He will be recognised at the Caird Hall in Dundee, along with singer Barbara Dickson, BBC presenter Iain Anderson, actress and Gaelic singer Dolina Maclennan, one of the original stars of the groundbreaking play The Cheviot, the Stag and the Black, Black Oil, and Billy Kay, the writer and broadcaster, the first inductee to be honoured for services to the Scots language.

Marra went on to work with the likes of Liz Lochhead, Eddi Reader, Patti Smith, Karen Mathieson and Karine Polwart, as well as the BBC Scottish Symphony Orchestra and the Royal Scottish National Orchestra.

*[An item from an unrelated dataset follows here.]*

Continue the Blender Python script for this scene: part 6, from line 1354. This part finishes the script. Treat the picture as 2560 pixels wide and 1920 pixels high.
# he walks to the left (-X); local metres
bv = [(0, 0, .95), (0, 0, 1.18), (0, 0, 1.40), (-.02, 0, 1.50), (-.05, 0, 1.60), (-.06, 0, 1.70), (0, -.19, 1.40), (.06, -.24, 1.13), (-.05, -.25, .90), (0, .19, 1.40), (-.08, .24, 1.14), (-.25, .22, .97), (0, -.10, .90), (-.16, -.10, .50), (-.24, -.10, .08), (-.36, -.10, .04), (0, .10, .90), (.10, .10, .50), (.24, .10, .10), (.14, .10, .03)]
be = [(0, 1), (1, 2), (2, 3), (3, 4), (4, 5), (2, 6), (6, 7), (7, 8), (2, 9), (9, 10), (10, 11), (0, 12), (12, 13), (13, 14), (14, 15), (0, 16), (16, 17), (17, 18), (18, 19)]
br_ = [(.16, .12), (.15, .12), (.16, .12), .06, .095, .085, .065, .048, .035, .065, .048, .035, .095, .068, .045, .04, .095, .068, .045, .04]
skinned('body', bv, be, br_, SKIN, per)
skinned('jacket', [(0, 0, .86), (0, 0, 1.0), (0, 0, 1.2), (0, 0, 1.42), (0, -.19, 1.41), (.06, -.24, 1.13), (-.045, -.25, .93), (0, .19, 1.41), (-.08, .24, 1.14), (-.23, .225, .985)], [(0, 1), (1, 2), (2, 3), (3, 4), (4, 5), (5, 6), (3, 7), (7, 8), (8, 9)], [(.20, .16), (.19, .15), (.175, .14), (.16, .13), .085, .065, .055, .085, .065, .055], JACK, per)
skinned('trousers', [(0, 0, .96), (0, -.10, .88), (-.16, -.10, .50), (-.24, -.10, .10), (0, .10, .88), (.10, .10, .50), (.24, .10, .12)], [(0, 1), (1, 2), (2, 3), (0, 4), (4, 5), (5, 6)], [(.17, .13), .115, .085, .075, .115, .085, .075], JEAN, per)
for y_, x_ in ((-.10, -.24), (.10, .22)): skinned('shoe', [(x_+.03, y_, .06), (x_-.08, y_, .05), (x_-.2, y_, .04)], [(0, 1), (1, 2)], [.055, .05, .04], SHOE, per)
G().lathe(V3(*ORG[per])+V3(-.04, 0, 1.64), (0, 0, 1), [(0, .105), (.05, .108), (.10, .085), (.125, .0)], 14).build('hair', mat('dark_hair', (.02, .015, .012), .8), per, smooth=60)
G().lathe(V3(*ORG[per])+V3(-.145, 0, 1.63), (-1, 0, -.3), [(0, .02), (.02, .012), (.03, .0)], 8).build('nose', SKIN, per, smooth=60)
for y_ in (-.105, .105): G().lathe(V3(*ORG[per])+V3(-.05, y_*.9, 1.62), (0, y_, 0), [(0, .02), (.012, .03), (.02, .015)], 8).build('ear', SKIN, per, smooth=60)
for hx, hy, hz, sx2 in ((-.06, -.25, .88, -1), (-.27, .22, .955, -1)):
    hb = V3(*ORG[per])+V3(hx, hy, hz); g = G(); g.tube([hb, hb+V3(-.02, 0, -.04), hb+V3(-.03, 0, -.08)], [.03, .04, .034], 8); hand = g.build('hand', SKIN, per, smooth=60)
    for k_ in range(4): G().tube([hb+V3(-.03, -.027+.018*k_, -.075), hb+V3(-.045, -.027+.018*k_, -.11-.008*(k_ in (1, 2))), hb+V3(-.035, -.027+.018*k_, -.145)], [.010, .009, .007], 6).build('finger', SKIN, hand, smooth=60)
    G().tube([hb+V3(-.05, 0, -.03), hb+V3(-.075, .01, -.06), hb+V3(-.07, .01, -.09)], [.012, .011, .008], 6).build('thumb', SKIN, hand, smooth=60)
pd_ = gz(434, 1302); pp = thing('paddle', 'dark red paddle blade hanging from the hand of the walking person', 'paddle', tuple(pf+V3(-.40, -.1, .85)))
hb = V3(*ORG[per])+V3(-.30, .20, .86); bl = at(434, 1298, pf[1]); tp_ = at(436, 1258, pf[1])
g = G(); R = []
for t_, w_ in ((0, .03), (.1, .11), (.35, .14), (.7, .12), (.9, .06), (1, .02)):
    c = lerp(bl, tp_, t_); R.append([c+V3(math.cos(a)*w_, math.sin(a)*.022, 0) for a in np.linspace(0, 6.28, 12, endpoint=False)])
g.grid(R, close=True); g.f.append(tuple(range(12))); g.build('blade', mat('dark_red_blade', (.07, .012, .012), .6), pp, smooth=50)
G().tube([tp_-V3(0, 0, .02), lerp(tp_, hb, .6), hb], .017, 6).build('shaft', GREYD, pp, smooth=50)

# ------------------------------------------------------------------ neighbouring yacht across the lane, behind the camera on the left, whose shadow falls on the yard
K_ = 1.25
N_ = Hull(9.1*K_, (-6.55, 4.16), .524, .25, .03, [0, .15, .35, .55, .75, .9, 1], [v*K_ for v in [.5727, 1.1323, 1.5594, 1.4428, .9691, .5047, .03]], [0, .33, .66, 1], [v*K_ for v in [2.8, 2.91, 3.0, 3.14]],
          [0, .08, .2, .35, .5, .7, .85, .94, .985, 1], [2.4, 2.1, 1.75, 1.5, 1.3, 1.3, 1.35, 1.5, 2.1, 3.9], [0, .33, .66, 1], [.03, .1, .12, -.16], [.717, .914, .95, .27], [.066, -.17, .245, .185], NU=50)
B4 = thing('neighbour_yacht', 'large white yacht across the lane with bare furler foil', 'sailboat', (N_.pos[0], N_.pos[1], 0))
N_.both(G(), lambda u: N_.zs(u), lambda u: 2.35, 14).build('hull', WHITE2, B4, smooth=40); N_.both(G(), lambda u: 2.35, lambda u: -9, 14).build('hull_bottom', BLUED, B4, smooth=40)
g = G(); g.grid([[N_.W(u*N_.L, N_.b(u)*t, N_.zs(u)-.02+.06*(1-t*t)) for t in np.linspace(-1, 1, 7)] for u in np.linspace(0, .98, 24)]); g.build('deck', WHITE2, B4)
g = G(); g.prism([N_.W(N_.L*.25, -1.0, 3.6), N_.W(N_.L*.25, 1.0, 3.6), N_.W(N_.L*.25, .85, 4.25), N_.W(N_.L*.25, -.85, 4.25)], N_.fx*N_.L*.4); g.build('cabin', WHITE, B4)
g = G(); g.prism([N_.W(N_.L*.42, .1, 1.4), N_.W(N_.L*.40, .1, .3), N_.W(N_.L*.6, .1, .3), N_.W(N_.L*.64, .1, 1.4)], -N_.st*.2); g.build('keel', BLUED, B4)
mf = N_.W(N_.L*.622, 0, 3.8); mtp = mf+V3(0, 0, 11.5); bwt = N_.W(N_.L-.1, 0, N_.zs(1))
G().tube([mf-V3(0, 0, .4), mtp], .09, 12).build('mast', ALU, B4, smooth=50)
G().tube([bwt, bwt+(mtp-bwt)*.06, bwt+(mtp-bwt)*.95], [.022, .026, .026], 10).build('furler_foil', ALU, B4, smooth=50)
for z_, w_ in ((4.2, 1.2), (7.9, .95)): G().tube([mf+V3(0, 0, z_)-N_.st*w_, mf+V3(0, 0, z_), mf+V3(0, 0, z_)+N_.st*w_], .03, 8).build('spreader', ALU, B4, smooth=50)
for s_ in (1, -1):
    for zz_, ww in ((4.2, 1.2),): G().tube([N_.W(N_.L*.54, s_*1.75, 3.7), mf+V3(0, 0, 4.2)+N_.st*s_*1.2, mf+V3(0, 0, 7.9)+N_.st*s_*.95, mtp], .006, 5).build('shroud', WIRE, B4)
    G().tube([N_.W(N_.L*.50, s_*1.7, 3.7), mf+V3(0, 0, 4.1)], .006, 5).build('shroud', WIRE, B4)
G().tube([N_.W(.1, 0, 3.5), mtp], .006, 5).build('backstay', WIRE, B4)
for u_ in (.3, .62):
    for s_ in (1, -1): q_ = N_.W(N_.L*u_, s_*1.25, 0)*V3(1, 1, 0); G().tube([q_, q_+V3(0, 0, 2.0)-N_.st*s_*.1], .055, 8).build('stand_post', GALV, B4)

Marra, who supported the likes of Van Morrison, The Proclaimers, Deacon Blue and Barbara Dickson, also worked on a number of theatrical productions in the latter stages of his career.

His family have instrumental in a successful bid to bring the “El Sistema” movement, which sees children’s orchestras set up in disadvantaged communities, to Dundee.

Simon Thoumire, founder of the Scottish Traditional Music Hall of Fame, which was launched 11 years ago, said: “Michael Marra was the bard of Lochee, Dundee’s gravel-voiced chronicler of improbable encounters and real human truths, whose most gloriously surreal imaginings were inevitably tempered with immense warmth and compassion.”